No sé si usted, lector, conoce la fábula de la rana que se hinchaba para intentar parecerse a un buey. La encontré en ‘El Quijote’, y muchos años más tarde, en forma casual, en Babrio, olvidado poeta griego considerado imitador de Esopo. El texto es muy corto y sencillo: “Un buey, al ir a beber, pisó una cría de sapo. Al llegar la madre -que no estaba presente- preguntó a sus hermanos que dónde estaba el pequeño. -Ha muerto, madre. Hace menos de una hora llegó un cuadrúpedo enorme y allí yace bajo su pezuña, despanzurrado. Y la madre sapo, hinchándose, preguntó si el animal era así de tamaño. -Para, no te infles, le dijeron. Antes reventarás por la mitad que acercarte a su dimensión”.
Cervantes, en su singular novela, usó esta fábula para hablar del conocimiento de sí mismo que debe buscar el ser humano. Estando Sancho preparándose para ir a gobernar la ínsula Barataria, don Quijote, preocupado por la previsible suerte de su escudero, lo llevó a su aposento y, “con reposada voz”, le aconsejó sobre la compleja tarea que debía emprender. “No atribuyas a tus merecimientos la merced recibida… Los oficios y grandes cargos no son otra cosa sino un golfo profundo de confusiones… Has de poner los ojos en quien eres, procurando conocerte a ti mismo, que es el más difícil conocimiento que puede imaginarse.
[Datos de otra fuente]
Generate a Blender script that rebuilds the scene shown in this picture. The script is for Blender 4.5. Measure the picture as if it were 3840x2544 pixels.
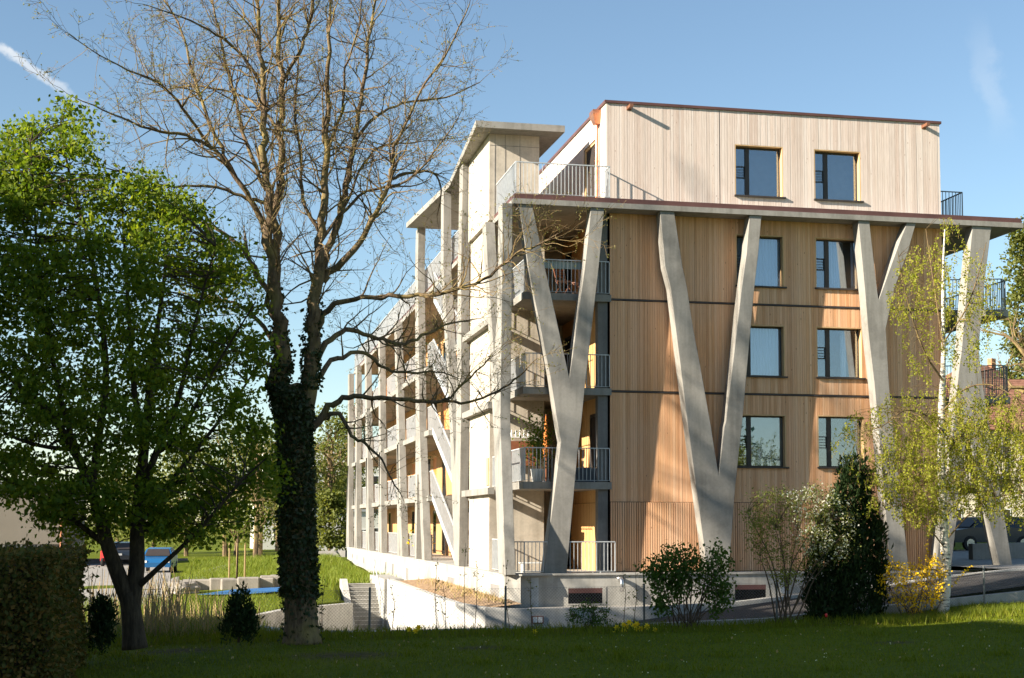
import bpy, bmesh, math, random
import numpy as np
from mathutils import Vector, Matrix
for o in list(bpy.data.objects): bpy.data.objects.remove(o)
S = bpy.context.scene
COL = S.collection
R = math.radians
rng = random.Random(7)
npr = np.random.default_rng(11)

# ------------------------------------------------------------------ camera
F, CX, CY = 5684.7, 2089.79, 1487.64            # in pixels of the 3840 x 2544 photograph
CAM = np.array([-11.4199, -43.5594, 1.4119])
FW = np.array([0.218892, 0.972141, 0.083836]); RT = np.array([0.975553, -0.219759, 0.001139]); UP = np.array([-0.019531, -0.081537, 0.996479])
cd = bpy.data.cameras.new('camera'); co = bpy.data.objects.new('camera', cd); COL.objects.link(co)
co.matrix_world = Matrix(((RT[0], UP[0], -FW[0], CAM[0]), (RT[1], UP[1], -FW[1], CAM[1]), (RT[2], UP[2], -FW[2], CAM[2]), (0, 0, 0, 1)))
cd.sensor_width = 36; cd.lens = F / 3840 * 36
cd.shift_x = (1920 - CX) / 3840; cd.shift_y = (CY - 1272) / 3840
cd.clip_start = 0.5; cd.clip_end = 3000
S.camera = co

def ray(u, v):
    return FW * F + RT * (u - CX) - UP * (v - CY)
def at(u, v, x=None, y=None, z=None):            # photo pixel -> point on the plane x=, y= or z=
    D = ray(u, v)
    t = (x - CAM[0]) / D[0] if x is not None else (y - CAM[1]) / D[1] if y is not None else (z - CAM[2]) / D[2]
    return CAM + t * D
K = 3840 / 2367
def atd(X, Y, **k): return at(X * K, Y * K, **k)

# ------------------------------------------------------------------ sky, sun, exposure
SUN = Vector((1.0, 0.27, -0.45)).normalized()   # the way the light travels
elev = math.asin(-SUN.z); az = math.atan2(-SUN.x, -SUN.y)
W = bpy.data.worlds.new('World'); S.world = W; W.use_nodes = True
nt = W.node_tree; nt.nodes.clear()
out = nt.nodes.new('ShaderNodeOutputWorld'); bg = nt.nodes.new('ShaderNodeBackground')
sky = nt.nodes.new('ShaderNodeTexSky'); sky.sky_type = 'NISHITA'; sky.sun_disc = False
sky.sun_elevation = elev; sky.sun_rotation = az % (2 * math.pi)
sky.altitude = 400; sky.air_density = 1.0; sky.dust_density = 0.25; sky.ozone_density = 3.0
bg.inputs['Strength'].default_value = 0.076
nt.links.new(bg.outputs[0], out.inputs[0])
def wn(t, **k):
    n = nt.nodes.new(t)
    for a, b in k.items(): setattr(n, a, b)
    return n
def wmath(op, a, b=None, c=None):
    n = wn('ShaderNodeMath', operation=op)
    for i, q in enumerate((a, b, c)):
        if q is None: continue
        if isinstance(q, (int, float)): n.inputs[i].default_value = q
        else: nt.links.new(q, n.inputs[i])
    return n.outputs[0]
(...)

Del conocerte saldrá el no hincharte como la rana que quiso igualarse con el buey”.
Nuestra política, huérfana de contenido y sustancia, raquítica de ideas renovadoras, perdida en una vacía e interminable confrontación y estancada en un debate rutinario, abunda en mediocridades satisfechas que carecen de la virtud que lleva a intentar el difícil conocimiento personal. No sienten la urgencia de una vida humanamente superior y, regodeándose en una cotidianidad insulsa y monótona, pasean orondas y pomposas su complacencia infinita y su vulgaridad de oropel. No son conscientes de sus límites y se convencen, sin fundamentos sólidos, de su capacidad para acometer las más complejas tareas. El fracaso, siempre atribuible a los demás, no les pertenece.
¿Por qué he recordado otra vez esta fábula? He leído las ofensas que el huésped de Carondelet ha lanzado contra una asambleísta. Nos ha vuelto a demostrar que es un insultador grotesco y procaz, que carece de la elevación intelectual y ética necesaria para dignificar la función que ejerce. Queriendo ser ingenioso o mordaz, cae en la vulgaridad. Enredado en su verborrea incontenible, está convencido de que posee una intangibilidad inexistente. No ha llegado a comprender que tarde o temprano tendrá que rendir cuentas por sus excesos y sus atropellos. ¿Por qué no recordar entonces, con toda su sabiduría ancestral, la clásica fábula de Babrio? ¿Por qué no volver a pensar que la rana que se infla demasiado puede al fin explotar?